Y tanto España no lo tenía ni rico ni sustentado del erario que, en la dedicatoria de Los trabajos de Persiles y Sigismunda, firmada el 19 de abril de 1616, «puesto ya el pie en el estribo, / con las ansias de la muerte, / gran señor, esta te escribo», todavía agradecía a don Pedro Fernández de Castro, conde de Lemos, por la generosidad de su mecenazgo: «Ayer me dieron la Estremaunción y hoy escribo esta. El tiempo es breve, las ansias crecen, las esperanzas menguan y, con todo esto, llevo la vida sobre el deseo que tengo de vivir […] Pero si está decretado que la haya de perder, cúmplase la voluntad de los cielos»[5]. El 23 de abril, al día siguiente de su muerte por diabetes e hidropesía, fue enterrado vestido con el tosco sayal de la orden en el convento de las Trinitarias Descalzas ubicado en la que hoy, por ironía municipal, se llama calle de Lope de Vega. Solo cuatrocientos años después, desde abril de 2016, la gente puede visitar la tumba de Cervantes que, luego del descubrimiento, en 2015, de los que se suponen son sus restos, ha sido instalada en la iglesia de San Ildefonso del convento.

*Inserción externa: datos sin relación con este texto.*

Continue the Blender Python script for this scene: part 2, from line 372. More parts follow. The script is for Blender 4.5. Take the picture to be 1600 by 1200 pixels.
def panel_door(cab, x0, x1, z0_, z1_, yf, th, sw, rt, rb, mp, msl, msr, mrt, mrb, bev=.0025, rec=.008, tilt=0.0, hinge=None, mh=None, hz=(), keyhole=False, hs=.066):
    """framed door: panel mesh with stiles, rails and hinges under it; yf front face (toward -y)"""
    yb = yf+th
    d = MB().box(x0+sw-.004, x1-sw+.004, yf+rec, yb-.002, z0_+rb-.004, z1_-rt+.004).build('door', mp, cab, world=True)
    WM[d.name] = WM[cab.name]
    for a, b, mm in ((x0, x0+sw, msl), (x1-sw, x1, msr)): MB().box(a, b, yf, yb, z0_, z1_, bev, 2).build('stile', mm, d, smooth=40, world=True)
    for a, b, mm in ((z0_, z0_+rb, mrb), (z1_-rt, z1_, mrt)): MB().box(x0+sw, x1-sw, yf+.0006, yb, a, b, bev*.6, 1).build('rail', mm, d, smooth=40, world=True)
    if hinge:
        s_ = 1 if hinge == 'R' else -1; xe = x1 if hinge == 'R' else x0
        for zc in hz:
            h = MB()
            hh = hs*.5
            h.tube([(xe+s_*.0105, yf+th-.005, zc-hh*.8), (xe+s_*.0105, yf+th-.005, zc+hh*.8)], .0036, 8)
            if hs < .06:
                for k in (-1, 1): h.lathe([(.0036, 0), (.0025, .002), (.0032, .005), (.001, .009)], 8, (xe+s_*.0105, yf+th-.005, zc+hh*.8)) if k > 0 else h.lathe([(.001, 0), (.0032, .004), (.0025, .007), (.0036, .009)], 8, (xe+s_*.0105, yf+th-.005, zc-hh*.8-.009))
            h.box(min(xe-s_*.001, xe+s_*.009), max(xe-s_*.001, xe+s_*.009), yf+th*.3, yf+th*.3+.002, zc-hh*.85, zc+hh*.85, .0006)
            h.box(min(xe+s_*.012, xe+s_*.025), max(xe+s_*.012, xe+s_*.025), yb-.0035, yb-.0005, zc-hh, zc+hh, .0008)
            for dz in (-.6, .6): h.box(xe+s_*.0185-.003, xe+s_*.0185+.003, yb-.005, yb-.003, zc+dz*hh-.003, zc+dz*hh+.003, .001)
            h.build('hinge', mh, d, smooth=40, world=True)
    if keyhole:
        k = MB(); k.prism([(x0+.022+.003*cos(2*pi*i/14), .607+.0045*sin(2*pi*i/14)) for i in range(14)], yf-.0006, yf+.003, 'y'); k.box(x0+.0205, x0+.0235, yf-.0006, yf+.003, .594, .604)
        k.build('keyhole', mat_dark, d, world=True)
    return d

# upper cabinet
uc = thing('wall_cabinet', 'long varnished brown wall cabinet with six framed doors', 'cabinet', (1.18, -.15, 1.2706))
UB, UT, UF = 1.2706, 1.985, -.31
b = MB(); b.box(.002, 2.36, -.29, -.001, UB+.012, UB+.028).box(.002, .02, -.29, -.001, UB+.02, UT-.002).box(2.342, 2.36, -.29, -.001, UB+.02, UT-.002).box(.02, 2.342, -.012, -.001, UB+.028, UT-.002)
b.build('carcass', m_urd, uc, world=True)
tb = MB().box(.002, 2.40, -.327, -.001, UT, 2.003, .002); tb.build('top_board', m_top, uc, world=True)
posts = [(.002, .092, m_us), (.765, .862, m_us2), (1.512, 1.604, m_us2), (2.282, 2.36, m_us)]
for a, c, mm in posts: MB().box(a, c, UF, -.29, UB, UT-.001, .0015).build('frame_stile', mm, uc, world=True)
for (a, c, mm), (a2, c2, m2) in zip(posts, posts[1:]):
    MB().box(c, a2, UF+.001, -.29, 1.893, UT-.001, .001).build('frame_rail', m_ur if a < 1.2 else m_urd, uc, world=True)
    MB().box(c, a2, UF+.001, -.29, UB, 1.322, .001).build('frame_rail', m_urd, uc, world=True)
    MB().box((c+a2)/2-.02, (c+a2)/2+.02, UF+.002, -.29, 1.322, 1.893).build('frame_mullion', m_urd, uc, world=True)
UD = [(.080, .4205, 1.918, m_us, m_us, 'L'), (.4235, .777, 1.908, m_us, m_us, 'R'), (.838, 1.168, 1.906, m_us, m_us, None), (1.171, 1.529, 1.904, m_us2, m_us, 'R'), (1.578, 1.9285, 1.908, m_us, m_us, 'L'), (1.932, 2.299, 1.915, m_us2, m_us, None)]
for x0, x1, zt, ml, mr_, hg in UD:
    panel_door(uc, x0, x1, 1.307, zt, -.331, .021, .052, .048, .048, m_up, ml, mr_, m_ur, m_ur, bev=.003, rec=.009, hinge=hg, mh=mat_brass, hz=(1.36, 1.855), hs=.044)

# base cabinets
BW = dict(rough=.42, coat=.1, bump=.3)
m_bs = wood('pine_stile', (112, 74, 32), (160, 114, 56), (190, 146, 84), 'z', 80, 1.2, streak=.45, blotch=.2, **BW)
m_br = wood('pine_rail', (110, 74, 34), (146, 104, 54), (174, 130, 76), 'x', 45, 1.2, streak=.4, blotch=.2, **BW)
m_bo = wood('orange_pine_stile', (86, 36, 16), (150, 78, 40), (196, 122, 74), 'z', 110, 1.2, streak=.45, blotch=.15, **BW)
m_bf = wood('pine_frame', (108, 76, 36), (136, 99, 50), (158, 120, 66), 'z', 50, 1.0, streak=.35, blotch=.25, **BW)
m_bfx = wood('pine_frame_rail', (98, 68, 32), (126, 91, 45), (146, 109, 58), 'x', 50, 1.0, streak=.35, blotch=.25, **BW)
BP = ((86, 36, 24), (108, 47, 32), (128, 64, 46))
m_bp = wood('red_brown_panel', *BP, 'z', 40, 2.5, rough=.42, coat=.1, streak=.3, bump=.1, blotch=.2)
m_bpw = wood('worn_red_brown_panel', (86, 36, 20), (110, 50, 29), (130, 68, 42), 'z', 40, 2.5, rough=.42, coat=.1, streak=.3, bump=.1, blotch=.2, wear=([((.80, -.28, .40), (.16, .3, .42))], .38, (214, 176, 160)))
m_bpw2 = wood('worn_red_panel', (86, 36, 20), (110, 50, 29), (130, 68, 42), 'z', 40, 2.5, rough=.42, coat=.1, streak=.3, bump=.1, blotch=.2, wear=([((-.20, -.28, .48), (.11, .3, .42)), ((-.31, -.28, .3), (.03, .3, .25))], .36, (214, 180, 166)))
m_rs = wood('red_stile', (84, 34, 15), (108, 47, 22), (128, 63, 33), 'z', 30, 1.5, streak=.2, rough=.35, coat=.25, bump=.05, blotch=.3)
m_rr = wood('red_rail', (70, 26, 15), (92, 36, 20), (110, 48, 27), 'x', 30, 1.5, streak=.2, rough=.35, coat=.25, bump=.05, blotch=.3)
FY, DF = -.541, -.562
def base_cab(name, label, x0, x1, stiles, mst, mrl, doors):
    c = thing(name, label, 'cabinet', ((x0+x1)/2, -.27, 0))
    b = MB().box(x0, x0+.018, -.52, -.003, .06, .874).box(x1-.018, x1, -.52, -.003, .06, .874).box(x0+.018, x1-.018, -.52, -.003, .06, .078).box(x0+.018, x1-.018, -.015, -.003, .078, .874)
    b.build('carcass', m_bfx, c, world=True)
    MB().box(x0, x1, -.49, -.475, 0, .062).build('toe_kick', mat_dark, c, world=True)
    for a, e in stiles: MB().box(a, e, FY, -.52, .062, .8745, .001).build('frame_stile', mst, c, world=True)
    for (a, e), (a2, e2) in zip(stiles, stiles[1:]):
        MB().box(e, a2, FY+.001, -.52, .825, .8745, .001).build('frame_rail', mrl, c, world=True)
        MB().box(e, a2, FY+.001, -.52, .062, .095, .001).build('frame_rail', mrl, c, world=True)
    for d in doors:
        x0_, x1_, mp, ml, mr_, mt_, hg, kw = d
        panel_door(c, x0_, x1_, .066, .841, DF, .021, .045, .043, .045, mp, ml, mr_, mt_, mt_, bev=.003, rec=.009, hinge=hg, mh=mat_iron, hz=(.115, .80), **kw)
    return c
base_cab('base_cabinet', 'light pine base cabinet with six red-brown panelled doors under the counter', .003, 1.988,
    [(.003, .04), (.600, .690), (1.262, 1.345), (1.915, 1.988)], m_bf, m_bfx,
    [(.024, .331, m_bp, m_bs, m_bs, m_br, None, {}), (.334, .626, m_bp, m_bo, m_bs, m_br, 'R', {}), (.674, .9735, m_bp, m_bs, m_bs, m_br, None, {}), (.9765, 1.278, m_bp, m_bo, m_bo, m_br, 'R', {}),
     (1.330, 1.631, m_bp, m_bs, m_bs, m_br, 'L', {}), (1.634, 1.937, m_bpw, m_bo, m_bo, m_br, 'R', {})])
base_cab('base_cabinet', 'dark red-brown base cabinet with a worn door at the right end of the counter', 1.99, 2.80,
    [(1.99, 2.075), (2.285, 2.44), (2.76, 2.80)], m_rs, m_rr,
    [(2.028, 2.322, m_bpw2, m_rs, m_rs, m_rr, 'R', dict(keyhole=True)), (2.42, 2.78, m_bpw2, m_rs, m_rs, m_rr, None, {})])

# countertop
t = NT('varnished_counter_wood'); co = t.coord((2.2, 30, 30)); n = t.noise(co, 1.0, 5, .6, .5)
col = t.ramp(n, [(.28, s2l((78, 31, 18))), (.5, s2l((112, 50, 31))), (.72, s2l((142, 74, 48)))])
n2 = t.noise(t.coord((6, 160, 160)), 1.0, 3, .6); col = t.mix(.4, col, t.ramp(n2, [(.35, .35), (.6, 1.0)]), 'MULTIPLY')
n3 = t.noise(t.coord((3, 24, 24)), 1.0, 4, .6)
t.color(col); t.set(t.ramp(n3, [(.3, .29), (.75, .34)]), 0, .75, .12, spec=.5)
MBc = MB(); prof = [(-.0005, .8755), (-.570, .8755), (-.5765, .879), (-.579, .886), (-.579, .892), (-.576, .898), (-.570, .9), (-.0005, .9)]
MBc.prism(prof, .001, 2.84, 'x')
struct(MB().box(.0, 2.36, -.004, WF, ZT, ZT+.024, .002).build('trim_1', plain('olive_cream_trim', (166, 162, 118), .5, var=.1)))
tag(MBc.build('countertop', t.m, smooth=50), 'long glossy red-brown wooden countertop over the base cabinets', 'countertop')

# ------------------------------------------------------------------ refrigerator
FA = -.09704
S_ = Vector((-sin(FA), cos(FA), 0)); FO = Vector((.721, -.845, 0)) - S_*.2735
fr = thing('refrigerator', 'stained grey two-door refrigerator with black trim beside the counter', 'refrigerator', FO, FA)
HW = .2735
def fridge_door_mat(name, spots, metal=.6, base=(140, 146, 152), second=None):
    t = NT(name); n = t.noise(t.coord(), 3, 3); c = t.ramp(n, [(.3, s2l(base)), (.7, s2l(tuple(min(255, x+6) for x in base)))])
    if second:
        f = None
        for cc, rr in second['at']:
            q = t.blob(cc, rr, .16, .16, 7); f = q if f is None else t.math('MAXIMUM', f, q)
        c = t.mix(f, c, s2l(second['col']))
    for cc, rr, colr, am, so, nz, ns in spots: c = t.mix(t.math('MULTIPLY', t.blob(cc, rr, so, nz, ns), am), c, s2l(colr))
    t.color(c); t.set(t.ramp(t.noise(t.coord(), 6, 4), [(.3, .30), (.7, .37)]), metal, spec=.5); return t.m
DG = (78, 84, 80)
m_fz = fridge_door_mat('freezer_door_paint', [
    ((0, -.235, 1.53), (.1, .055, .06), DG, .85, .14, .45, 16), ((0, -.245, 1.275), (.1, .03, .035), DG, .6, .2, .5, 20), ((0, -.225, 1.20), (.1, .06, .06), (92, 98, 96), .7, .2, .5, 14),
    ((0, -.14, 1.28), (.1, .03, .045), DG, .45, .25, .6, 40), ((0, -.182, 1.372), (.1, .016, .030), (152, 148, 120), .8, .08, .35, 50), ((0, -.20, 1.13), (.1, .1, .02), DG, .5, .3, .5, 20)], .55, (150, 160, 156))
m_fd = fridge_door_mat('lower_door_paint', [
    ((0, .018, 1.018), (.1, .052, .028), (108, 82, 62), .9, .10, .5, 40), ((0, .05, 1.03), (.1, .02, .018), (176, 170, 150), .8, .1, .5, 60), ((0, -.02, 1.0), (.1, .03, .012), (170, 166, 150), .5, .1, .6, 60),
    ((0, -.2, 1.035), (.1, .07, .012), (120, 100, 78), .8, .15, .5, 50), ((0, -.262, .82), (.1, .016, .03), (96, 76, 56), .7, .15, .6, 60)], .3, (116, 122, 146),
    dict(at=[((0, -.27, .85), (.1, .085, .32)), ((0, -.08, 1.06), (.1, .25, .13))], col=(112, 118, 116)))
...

¿Qué nos queda pensar del oficio de escribir si del más grande de sus oficiantes en lengua castellana apenas si sabemos dónde fue enterrado y, a pesar de las investigaciones de la tecnología contemporánea, no estamos seguros de que los restos que los turistas visitan sean en realidad sus verdaderos restos? Nos queda, claro está, la lectura del Quijote, el libro central de nuestro canon; nos queda el personaje vivo, a pesar de su muerte, que es el Quijote y también Sancho Panza, su escudero, ansioso de vida pastoril como un pretexto para derrotar a la muerte inevitable de su amo; nos queda reconocer en la imaginación, los desvaríos y la filosofía del Quijote la existencia de un lenguaje literario que nos legó las claves para la escritura de la novela contemporánea imbricada en la tradición de la lengua española. Nos queda, más allá de los huesos de Cervantes y la memoria de su pobreza, la gran aventura de la lengua literaria que es el Quijote.
[1] Jorge Luis Borges, El Aleph (Madrid: Alianza Editorial, 1996), 174.
[2] Este mosaico, pintado sobre veinticuatro azulejos, está instalado en la parte superior de la pared de la planta baja de la casa de la entrada al barrio de Las Peñas, en Guayaquil. El mosaico lleva la firma de Carlos López y está fechado en julio de 1973.
[3] Zoila Ugarte de Landívar, «Homenaje y protesta», en La Mujer. Revista Mensual de Literatura y Variedades, No. 6 (1905): 178-179.
[4] Miguel de Cervantes, Don Quijote de la Mancha (Madrid: Real Academia Española, 2004), 540.
[5] Cervantes, Los trabajos de Persiles y Sigismunda (Madrid: Real Academia Española, 2017), 11.